Dataset rows start
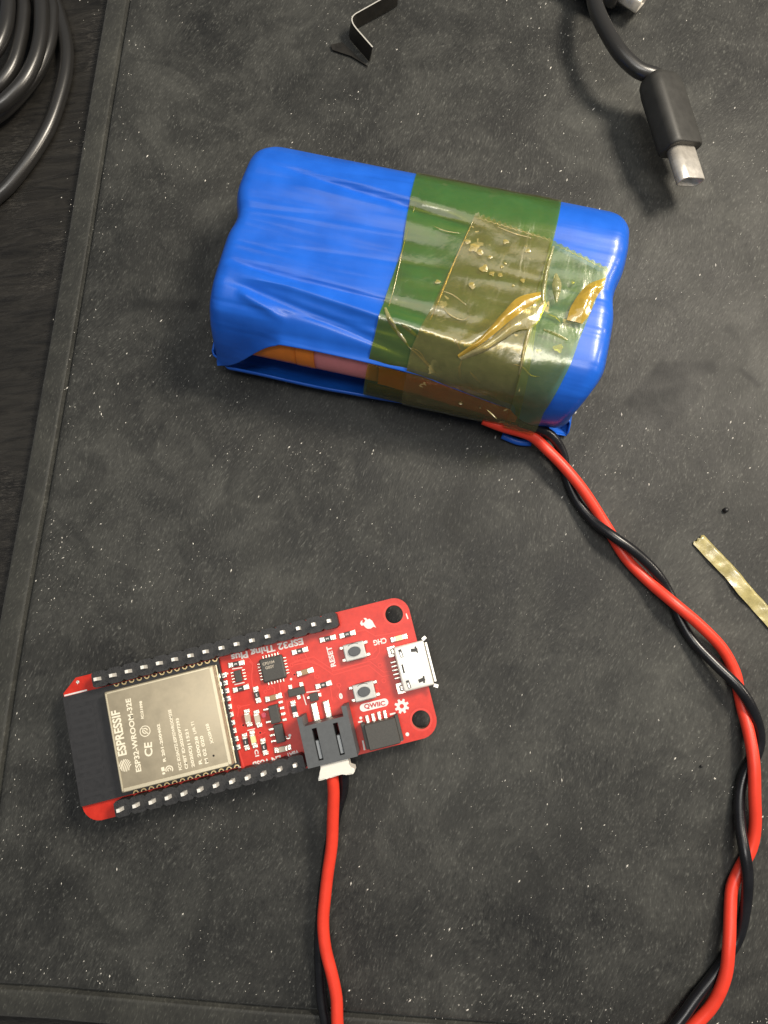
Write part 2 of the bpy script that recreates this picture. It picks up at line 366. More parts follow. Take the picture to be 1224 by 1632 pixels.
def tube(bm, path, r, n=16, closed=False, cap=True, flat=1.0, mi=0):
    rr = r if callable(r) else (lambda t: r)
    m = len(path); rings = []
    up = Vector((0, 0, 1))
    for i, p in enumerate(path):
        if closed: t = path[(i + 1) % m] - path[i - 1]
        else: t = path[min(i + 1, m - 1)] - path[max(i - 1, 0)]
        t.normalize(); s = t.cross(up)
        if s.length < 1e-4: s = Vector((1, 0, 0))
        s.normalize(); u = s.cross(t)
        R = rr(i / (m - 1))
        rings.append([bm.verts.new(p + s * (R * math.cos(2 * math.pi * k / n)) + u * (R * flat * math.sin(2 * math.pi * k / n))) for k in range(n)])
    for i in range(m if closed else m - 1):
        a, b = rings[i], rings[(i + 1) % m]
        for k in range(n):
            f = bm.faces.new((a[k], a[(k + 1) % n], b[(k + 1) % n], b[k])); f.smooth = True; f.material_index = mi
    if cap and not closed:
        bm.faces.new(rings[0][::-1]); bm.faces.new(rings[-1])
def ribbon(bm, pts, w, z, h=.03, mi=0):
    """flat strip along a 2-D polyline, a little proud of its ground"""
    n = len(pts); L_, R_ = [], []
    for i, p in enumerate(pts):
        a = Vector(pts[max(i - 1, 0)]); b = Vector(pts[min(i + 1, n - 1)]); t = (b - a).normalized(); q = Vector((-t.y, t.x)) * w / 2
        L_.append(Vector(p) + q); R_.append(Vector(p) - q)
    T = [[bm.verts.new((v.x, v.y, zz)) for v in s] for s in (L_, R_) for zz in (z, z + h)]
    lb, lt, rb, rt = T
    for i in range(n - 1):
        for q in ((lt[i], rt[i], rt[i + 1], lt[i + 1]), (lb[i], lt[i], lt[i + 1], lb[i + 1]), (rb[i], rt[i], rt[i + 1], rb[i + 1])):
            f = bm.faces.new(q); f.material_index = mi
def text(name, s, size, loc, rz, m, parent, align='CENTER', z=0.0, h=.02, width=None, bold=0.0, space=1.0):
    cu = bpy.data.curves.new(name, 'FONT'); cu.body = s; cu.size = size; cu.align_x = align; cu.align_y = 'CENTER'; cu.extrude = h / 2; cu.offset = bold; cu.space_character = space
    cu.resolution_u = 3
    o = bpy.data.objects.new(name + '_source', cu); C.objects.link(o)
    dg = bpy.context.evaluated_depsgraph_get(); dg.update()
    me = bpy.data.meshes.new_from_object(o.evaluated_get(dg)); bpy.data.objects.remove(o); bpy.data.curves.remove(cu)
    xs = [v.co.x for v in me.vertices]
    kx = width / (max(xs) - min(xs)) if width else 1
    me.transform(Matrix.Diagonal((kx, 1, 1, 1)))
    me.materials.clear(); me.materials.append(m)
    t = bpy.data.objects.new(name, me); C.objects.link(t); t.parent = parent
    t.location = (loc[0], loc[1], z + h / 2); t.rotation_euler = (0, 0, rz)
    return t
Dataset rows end
Dataset rows start
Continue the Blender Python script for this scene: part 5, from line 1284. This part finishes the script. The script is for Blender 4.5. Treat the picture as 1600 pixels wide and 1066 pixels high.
Dataset rows end
## What you have to do:
Your task is to gather all lines from the entries above that hold the word "picture".

## Answer for this exercise:
Write part 2 of the bpy script that recreates this picture. It picks up at line 366. More parts follow. Take the picture to be 1224 by 1632 pixels.
Continue the Blender Python script for this scene: part 5, from line 1284. This part finishes the script. The script is for Blender 4.5. Treat the picture as 1600 pixels wide and 1066 pixels high.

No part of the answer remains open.